The model is too corporate for me, built on leadership principles transferred from the business world. I’m looking for something more organic, less directive, less top-down, more “ground up”, less pretentious, less structure, less like hard work. More freedom, less about buildings and appearances (Hillsong are notorious for their fashion). It’s quite an institutional model which I think has been taken to the limit and is a bit maxed out. It’s pretty hierarchical. There are important people there, and no so important ones. The important ones are very hard to even get to and seem to have a fairly privileged life (although they pay for it ultimately). I’m not sure that numbers or prominence or great music equals success, I guess everyone differs on how to define success in the church setting.

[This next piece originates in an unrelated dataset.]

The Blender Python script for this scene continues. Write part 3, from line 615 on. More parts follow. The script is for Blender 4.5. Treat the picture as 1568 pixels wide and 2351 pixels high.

The ones to watch (if you want to watch at all) are Hillsong United (Joel Houston and his scruffy looking pals). I think Brian realises he’s taken the Hillsong paradigm to its limit (I secretly think he’s over it actually), and if the church in Australia is going to continue to engage grass-roots (non-sydney) Aussies in a more real, authentic “Australian” post-modern way, then the next generation are going to have to figure that out – just like he did 30 years ago. Hillsong United have been given a huge amount of freedom to basically reinvent church again. These guys seem to be respectful, non-conformists focused on music, media, social justice, and more into tapping into the psyche of Gen Y than Hillsong ever has. They’re becoming more a “movement” than a “church” – which is probably what church was always intended to be…. Watch this space!

Mark Tindall takes a dimmer view in his blog post after attending a morning service, and to be honest, I totally get where he’s coming from and can more than empathise with his perspective. I think his thoughts are fairly representative of those who aren’t fans of Hillsong. But then again, there are loads of stories of people who feel Hillsong has been great for them.